[The problem]
Return the material exactly, first line through the line containing "mb = MB(); a", and nothing more. Pictures stay out.

[Data section]
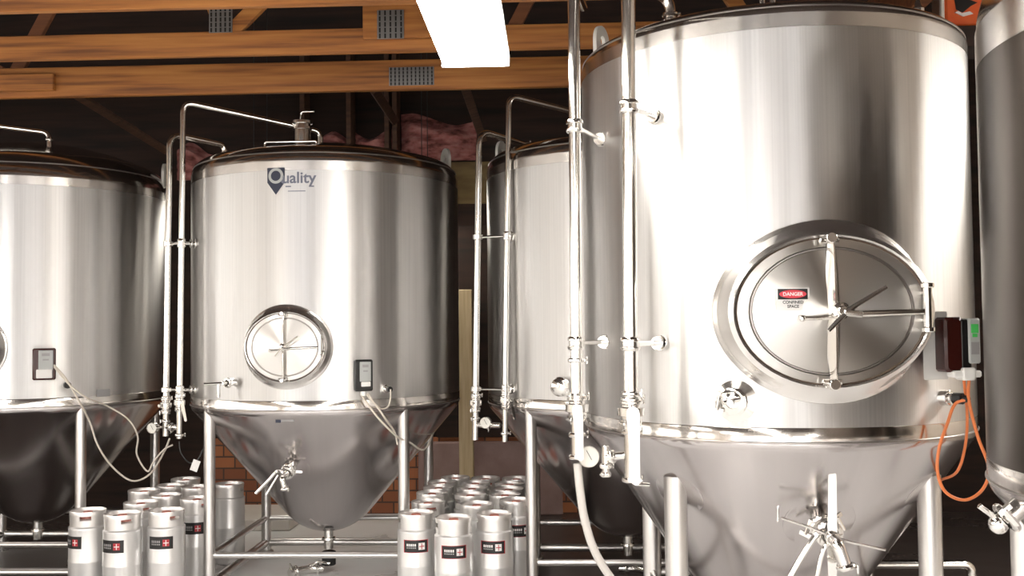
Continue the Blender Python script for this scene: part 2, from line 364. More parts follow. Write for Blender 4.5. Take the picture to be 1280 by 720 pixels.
for i, (ua, va, ub, vb) in enumerate([(468, 112, 494, 152), (578, 100, 604, 175), (95, 118, 210, 190)]):
    mb = MB(); a = at(ua, va, 7.2); b = at(ub, vb, 8.9); member(mb, a, b, .07, .035)
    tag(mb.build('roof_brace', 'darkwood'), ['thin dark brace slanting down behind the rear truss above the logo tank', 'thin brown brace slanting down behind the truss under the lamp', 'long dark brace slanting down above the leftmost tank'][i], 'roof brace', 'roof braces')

tag(MB().box((2.12, (4.9 + Y1) / 2, 3.70), (.09, Y1 - 4.9, .29), bev=.004).build('roof_girder', 'webwood'), 'dark girder crossing over the truss ends behind the largest tank', 'roof girder')
tag(MB().box(((2.08 + X1) / 2, 6.2, 3.485), (X1 - 2.08, .30, .13), bev=.004).build('loft_joist', 'roof'), 'dark loft joist beneath the orange case at the top right', 'loft joist')
# ------------------------------------------------------------------ lamps
def lamp(x, y0, y1, z, label, group='ceiling lamps', em='lamp'):
    r = thing('ceiling_light', (x, (y0 + y1) / 2, z), label, 'ceiling light', group)
    w = .31; L = y1 - y0; yc = (y0 + y1) / 2
    MB().box((x, yc, z + .075), (w, L, .03), bev=.006).build('housing', 'lampbody', r)
    poly = [(-w / 2 + .002, .058), (-w / 2 + .006, .012), (-w / 2 + .02, 0), (w / 2 - .02, 0), (w / 2 - .006, .012), (w / 2 - .002, .058)]
    mb = MB(); T = Matrix(((1, 0, 0, x), (0, 0, -1, y1 - .012), (0, 1, 0, z), (0, 0, 0, 1)))
    mb.prism(poly, 0, L - .024, T=T); mb.build('diffuser', em, r)
    for yy in (y0, y1): MB().box((x, yy + (.006 if yy == y0 else -.006), z + .03), (w + .004, .012, .06), bev=.002).build('end_cap', 'lampbody', r)
    c = MB()
    for yy in (y0 + .3, y1 - .3): c.cyl((x, yy, z + .09), (x, yy, ZR), .004, 6)
    c.build('hanging_rod', 'black', r)
    return r
XL = -.34
lamp(XL, 2.08, 4.5, 2.94, 'long white fluorescent ceiling lamp shining at the top centre of the photo')
for (x, y) in [(XL, -1.6), (XL, -5.2), (-3.7, .6), (-3.7, -3.4), (2.6, -2.2), (2.6, -5.4)]:  # unseen lamps added so the steel has something bright to reflect
    lamp(x, y, y + 2.42, 3.0, 'unseen fluorescent lamp added in the front half of the room to light the steel', 'added lamps behind the camera')

for x in (-2.6, -1.12): lamp(x, 8.2, 9.2, 2.75, 'unseen short fluorescent lamp added in the aisle behind the logo tank', 'added lamps behind the tanks', 'added_dimlamp')  # hidden lamps added to supply the light inferred behind the tanks
lamp(3.9, 3.9, 6.3, 3.0, 'unseen fluorescent lamp added in the right hand aisle to light the largest tank', 'added lamps beside the camera')  # unseen lamp added to brighten the right side of the largest tank
# ------------------------------------------------------------------ tanks
def arc_prof(R, zT, rk, dome_h, n=8, fl=.06):
    """torispherical head profile: knuckle from (R, zT) then dish to the axis"""
    p = [(R, zT + .003), (R, zT + fl), (R - .003, zT + fl + .002)]; amax = radians(74); zT += fl + .003; R -= .003
    for i in range(n + 1):
        a = amax * i / n; p.append((R - rk * (1 - cos(a)), zT + rk * sin(a)))
    r1, z1 = p[-1]
    for i in range(1, n + 1):
        t = i / n; r = r1 * (1 - t); p.append((max(r, .001), z1 + dome_h * (1 - (1 - t)**2)))
    return p
def head_z(prof, r):
    for (r0, z0), (r1, z1) in zip(prof, prof[1:]):
        if r1 <= r <= r0: return z0 + (z1 - z0) * (r0 - r) / max(1e-6, r0 - r1)
    return prof[-1][1]
def face(cx, cy, R, phi, z):
    """frame on the shell: x = viewer's right, y = up, z = outwards"""
    n = V((sin(phi), -cos(phi), 0)); x = V((cos(phi), sin(phi), 0)); mm = Matrix.Identity(4)
    o = V((cx, cy, z)) + n * R
    for i in range(3): mm[i][0] = x[i]; mm[i][1] = (0, 0, 1)[i]; mm[i][2] = n[i]; mm[i][3] = o[i]
    return mm
def ell(a, b, z, n=56, R=None):
    out = []
    for j in range(n):
        t = 2 * pi * j / n; x = a * cos(t); zz_ = (sqrt(R * R - x * x) - R + z) if R else z
        out.append((x, b * sin(t), zz_))
    return out
def clampring(mb, p, axis, r, mi=0, wing=True, wd=None):
    """tri-clamp: ring round the pipe with a wing-nut bolt"""
    p = V(p); a = V(axis).normalized(); T = frame(p, a)
    mb.lathe([(r * .95, -.011), (r * 1.35, -.009), (r * 1.5, -.004), (r * 1.5, .004), (r * 1.35, .009), (r * .95, .011)], 20, T, mi)
    if wing:
        d = V(wd).normalized() if wd else T.to_3x3() @ V((1, 0, 0)); s = a.cross(d)
        q = p + d * r * 1.55; mb.cyl(q - s * r * .5, q + s * r * 1.2, r * .22, 8, mi)
        w = q + s * r * 1.2
        mb.box((0, 0, 0), (r * .25, r * 1.3, r * .5), mi, frame(w, s), bev=.001)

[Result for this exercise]
Continue the Blender Python script for this scene: part 2, from line 364. More parts follow. Write for Blender 4.5. Take the picture to be 1280 by 720 pixels.
for i, (ua, va, ub, vb) in enumerate([(468, 112, 494, 152), (578, 100, 604, 175), (95, 118, 210, 190)]):
    mb = MB(); a = at(ua, va, 7.2); b = at(ub, vb, 8.9); member(mb, a, b, .07, .035)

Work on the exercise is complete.